■ Given exercise ■
Type the records out again in full, exactly.
____ The input
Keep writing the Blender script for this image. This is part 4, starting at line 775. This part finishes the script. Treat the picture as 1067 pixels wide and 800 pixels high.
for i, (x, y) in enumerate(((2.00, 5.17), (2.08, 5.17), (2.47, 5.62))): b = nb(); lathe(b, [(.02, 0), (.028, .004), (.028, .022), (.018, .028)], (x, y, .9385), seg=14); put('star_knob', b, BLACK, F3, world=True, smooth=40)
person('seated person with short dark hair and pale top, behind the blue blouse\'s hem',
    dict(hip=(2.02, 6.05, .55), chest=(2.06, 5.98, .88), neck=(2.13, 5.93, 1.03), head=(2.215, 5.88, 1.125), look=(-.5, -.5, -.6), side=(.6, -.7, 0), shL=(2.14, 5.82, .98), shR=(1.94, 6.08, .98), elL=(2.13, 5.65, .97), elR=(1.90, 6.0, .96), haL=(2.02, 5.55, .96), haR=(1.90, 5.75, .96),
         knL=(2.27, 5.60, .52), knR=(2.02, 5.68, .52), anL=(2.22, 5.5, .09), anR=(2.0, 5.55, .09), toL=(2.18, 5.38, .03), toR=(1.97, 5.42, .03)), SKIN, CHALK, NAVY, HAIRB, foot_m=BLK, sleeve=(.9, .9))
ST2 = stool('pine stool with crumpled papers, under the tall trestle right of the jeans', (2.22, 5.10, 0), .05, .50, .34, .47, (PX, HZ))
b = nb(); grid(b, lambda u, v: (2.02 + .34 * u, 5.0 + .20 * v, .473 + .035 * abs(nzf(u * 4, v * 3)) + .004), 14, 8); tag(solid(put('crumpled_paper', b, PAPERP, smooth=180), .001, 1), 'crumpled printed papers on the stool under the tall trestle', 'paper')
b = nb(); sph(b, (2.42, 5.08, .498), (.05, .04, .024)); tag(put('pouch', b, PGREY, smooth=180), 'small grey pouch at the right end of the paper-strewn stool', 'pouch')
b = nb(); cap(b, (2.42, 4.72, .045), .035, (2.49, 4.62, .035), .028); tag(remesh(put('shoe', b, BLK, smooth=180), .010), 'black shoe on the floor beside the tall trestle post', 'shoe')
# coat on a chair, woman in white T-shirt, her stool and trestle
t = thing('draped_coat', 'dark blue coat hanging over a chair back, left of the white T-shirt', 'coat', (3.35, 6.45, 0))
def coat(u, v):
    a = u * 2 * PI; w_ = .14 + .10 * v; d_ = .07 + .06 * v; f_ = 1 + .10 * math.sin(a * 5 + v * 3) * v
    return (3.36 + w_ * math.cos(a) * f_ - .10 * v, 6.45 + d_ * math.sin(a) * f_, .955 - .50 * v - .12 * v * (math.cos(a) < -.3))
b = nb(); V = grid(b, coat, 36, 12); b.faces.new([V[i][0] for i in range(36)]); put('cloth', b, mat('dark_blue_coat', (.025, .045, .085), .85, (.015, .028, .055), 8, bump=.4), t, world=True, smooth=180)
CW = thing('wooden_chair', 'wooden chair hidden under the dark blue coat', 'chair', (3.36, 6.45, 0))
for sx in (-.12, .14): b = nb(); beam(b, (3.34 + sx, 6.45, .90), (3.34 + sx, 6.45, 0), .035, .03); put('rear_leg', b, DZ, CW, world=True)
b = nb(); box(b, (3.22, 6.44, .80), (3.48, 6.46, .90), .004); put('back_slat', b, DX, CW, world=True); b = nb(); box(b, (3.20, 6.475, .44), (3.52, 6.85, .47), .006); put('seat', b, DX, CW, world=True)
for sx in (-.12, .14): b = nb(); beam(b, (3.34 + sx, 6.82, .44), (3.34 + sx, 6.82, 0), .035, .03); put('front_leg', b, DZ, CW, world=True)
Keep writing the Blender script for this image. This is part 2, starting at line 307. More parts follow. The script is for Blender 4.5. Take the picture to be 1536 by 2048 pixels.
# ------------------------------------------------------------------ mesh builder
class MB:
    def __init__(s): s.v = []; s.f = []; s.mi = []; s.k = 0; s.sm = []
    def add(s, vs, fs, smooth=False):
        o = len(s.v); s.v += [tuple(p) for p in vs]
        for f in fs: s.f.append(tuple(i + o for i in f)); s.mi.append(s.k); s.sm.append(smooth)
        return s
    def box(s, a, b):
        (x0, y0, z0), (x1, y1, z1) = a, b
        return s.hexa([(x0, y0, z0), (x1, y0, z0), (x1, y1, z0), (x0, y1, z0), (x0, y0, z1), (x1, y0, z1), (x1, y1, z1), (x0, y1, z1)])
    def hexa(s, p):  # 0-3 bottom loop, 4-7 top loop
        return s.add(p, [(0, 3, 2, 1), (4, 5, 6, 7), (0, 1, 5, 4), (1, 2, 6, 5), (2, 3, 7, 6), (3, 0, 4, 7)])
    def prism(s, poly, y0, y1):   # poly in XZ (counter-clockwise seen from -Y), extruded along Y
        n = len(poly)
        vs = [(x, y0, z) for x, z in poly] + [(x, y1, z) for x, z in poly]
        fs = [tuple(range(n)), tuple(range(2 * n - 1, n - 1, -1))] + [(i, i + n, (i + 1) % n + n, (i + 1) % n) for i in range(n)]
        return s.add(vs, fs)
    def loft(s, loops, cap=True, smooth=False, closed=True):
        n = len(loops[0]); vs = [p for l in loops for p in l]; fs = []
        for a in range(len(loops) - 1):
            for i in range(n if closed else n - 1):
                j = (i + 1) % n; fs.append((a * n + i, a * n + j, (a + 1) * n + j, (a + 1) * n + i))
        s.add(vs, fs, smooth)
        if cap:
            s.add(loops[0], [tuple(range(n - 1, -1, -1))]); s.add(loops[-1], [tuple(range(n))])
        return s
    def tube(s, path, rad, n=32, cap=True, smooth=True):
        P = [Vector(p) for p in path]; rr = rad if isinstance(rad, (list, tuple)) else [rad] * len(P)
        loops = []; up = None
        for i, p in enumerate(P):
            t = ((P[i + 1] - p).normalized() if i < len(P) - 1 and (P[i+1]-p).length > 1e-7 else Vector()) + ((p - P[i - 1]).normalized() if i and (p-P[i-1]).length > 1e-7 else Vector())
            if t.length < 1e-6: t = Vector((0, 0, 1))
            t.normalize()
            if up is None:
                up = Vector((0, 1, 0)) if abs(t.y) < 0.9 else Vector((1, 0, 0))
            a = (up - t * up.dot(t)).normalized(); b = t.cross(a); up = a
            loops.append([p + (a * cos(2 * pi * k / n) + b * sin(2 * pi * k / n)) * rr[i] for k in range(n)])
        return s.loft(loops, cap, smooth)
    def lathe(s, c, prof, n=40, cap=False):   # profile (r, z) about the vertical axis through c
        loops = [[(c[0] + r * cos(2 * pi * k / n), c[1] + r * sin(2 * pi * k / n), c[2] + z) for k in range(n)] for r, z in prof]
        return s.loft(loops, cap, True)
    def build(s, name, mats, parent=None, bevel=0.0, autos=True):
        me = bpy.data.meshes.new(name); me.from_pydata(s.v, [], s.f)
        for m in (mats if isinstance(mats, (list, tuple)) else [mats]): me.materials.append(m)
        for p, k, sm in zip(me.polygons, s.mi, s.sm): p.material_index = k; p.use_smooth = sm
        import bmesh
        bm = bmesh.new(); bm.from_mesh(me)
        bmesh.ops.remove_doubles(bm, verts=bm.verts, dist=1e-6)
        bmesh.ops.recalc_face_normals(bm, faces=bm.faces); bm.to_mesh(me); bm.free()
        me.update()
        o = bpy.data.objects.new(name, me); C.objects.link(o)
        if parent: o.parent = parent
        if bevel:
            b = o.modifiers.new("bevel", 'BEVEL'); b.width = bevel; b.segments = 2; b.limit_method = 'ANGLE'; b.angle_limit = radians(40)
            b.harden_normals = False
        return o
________
■ Output ■
Keep writing the Blender script for this image. This is part 4, starting at line 775. This part finishes the script. Treat the picture as 1067 pixels wide and 800 pixels high.
for i, (x, y) in enumerate(((2.00, 5.17), (2.08, 5.17), (2.47, 5.62))): b = nb(); lathe(b, [(.02, 0), (.028, .004), (.028, .022), (.018, .028)], (x, y, .9385), seg=14); put('star_knob', b, BLACK, F3, world=True, smooth=40)
person('seated person with short dark hair and pale top, behind the blue blouse\'s hem',
    dict(hip=(2.02, 6.05, .55), chest=(2.06, 5.98, .88), neck=(2.13, 5.93, 1.03), head=(2.215, 5.88, 1.125), look=(-.5, -.5, -.6), side=(.6, -.7, 0), shL=(2.14, 5.82, .98), shR=(1.94, 6.08, .98), elL=(2.13, 5.65, .97), elR=(1.90, 6.0, .96), haL=(2.02, 5.55, .96), haR=(1.90, 5.75, .96),
         knL=(2.27, 5.60, .52), knR=(2.02, 5.68, .52), anL=(2.22, 5.5, .09), anR=(2.0, 5.55, .09), toL=(2.18, 5.38, .03), toR=(1.97, 5.42, .03)), SKIN, CHALK, NAVY, HAIRB, foot_m=BLK, sleeve=(.9, .9))
ST2 = stool('pine stool with crumpled papers, under the tall trestle right of the jeans', (2.22, 5.10, 0), .05, .50, .34, .47, (PX, HZ))
b = nb(); grid(b, lambda u, v: (2.02 + .34 * u, 5.0 + .20 * v, .473 + .035 * abs(nzf(u * 4, v * 3)) + .004), 14, 8); tag(solid(put('crumpled_paper', b, PAPERP, smooth=180), .001, 1), 'crumpled printed papers on the stool under the tall trestle', 'paper')
b = nb(); sph(b, (2.42, 5.08, .498), (.05, .04, .024)); tag(put('pouch', b, PGREY, smooth=180), 'small grey pouch at the right end of the paper-strewn stool', 'pouch')
b = nb(); cap(b, (2.42, 4.72, .045), .035, (2.49, 4.62, .035), .028); tag(remesh(put('shoe', b, BLK, smooth=180), .010), 'black shoe on the floor beside the tall trestle post', 'shoe')
# coat on a chair, woman in white T-shirt, her stool and trestle
t = thing('draped_coat', 'dark blue coat hanging over a chair back, left of the white T-shirt', 'coat', (3.35, 6.45, 0))
def coat(u, v):
    a = u * 2 * PI; w_ = .14 + .10 * v; d_ = .07 + .06 * v; f_ = 1 + .10 * math.sin(a * 5 + v * 3) * v
    return (3.36 + w_ * math.cos(a) * f_ - .10 * v, 6.45 + d_ * math.sin(a) * f_, .955 - .50 * v - .12 * v * (math.cos(a) < -.3))
b = nb(); V = grid(b, coat, 36, 12); b.faces.new([V[i][0] for i in range(36)]); put('cloth', b, mat('dark_blue_coat', (.025, .045, .085), .85, (.015, .028, .055), 8, bump=.4), t, world=True, smooth=180)
CW = thing('wooden_chair', 'wooden chair hidden under the dark blue coat', 'chair', (3.36, 6.45, 0))
for sx in (-.12, .14): b = nb(); beam(b, (3.34 + sx, 6.45, .90), (3.34 + sx, 6.45, 0), .035, .03); put('rear_leg', b, DZ, CW, world=True)
b = nb(); box(b, (3.22, 6.44, .80), (3.48, 6.46, .90), .004); put('back_slat', b, DX, CW, world=True); b = nb(); box(b, (3.20, 6.475, .44), (3.52, 6.85, .47), .006); put('seat', b, DX, CW, world=True)
for sx in (-.12, .14): b = nb(); beam(b, (3.34 + sx, 6.82, .44), (3.34 + sx, 6.82, 0), .035, .03); put('front_leg', b, DZ, CW, world=True)
Keep writing the Blender script for this image. This is part 2, starting at line 307. More parts follow. The script is for Blender 4.5. Take the picture to be 1536 by 2048 pixels.
# ------------------------------------------------------------------ mesh builder
class MB:
    def __init__(s): s.v = []; s.f = []; s.mi = []; s.k = 0; s.sm = []
    def add(s, vs, fs, smooth=False):
        o = len(s.v); s.v += [tuple(p) for p in vs]
        for f in fs: s.f.append(tuple(i + o for i in f)); s.mi.append(s.k); s.sm.append(smooth)
        return s
    def box(s, a, b):
        (x0, y0, z0), (x1, y1, z1) = a, b
        return s.hexa([(x0, y0, z0), (x1, y0, z0), (x1, y1, z0), (x0, y1, z0), (x0, y0, z1), (x1, y0, z1), (x1, y1, z1), (x0, y1, z1)])
    def hexa(s, p):  # 0-3 bottom loop, 4-7 top loop
        return s.add(p, [(0, 3, 2, 1), (4, 5, 6, 7), (0, 1, 5, 4), (1, 2, 6, 5), (2, 3, 7, 6), (3, 0, 4, 7)])
    def prism(s, poly, y0, y1):   # poly in XZ (counter-clockwise seen from -Y), extruded along Y
        n = len(poly)
        vs = [(x, y0, z) for x, z in poly] + [(x, y1, z) for x, z in poly]
        fs = [tuple(range(n)), tuple(range(2 * n - 1, n - 1, -1))] + [(i, i + n, (i + 1) % n + n, (i + 1) % n) for i in range(n)]
        return s.add(vs, fs)
    def loft(s, loops, cap=True, smooth=False, closed=True):
        n = len(loops[0]); vs = [p for l in loops for p in l]; fs = []
        for a in range(len(loops) - 1):
            for i in range(n if closed else n - 1):
                j = (i + 1) % n; fs.append((a * n + i, a * n + j, (a + 1) * n + j, (a + 1) * n + i))
        s.add(vs, fs, smooth)
        if cap:
            s.add(loops[0], [tuple(range(n - 1, -1, -1))]); s.add(loops[-1], [tuple(range(n))])
        return s
    def tube(s, path, rad, n=32, cap=True, smooth=True):
        P = [Vector(p) for p in path]; rr = rad if isinstance(rad, (list, tuple)) else [rad] * len(P)
        loops = []; up = None
        for i, p in enumerate(P):
            t = ((P[i + 1] - p).normalized() if i < len(P) - 1 and (P[i+1]-p).length > 1e-7 else Vector()) + ((p - P[i - 1]).normalized() if i and (p-P[i-1]).length > 1e-7 else Vector())
            if t.length < 1e-6: t = Vector((0, 0, 1))
            t.normalize()
            if up is None:
                up = Vector((0, 1, 0)) if abs(t.y) < 0.9 else Vector((1, 0, 0))
            a = (up - t * up.dot(t)).normalized(); b = t.cross(a); up = a
            loops.append([p + (a * cos(2 * pi * k / n) + b * sin(2 * pi * k / n)) * rr[i] for k in range(n)])
        return s.loft(loops, cap, smooth)
    def lathe(s, c, prof, n=40, cap=False):   # profile (r, z) about the vertical axis through c
        loops = [[(c[0] + r * cos(2 * pi * k / n), c[1] + r * sin(2 * pi * k / n), c[2] + z) for k in range(n)] for r, z in prof]
        return s.loft(loops, cap, True)
    def build(s, name, mats, parent=None, bevel=0.0, autos=True):
        me = bpy.data.meshes.new(name); me.from_pydata(s.v, [], s.f)
        for m in (mats if isinstance(mats, (list, tuple)) else [mats]): me.materials.append(m)
        for p, k, sm in zip(me.polygons, s.mi, s.sm): p.material_index = k; p.use_smooth = sm
        import bmesh
        bm = bmesh.new(); bm.from_mesh(me)
        bmesh.ops.remove_doubles(bm, verts=bm.verts, dist=1e-6)
        bmesh.ops.recalc_face_normals(bm, faces=bm.faces); bm.to_mesh(me); bm.free()
        me.update()
        o = bpy.data.objects.new(name, me); C.objects.link(o)
        if parent: o.parent = parent
        if bevel:
            b = o.modifiers.new("bevel", 'BEVEL'); b.width = bevel; b.segments = 2; b.limit_method = 'ANGLE'; b.angle_limit = radians(40)
            b.harden_normals = False
        return o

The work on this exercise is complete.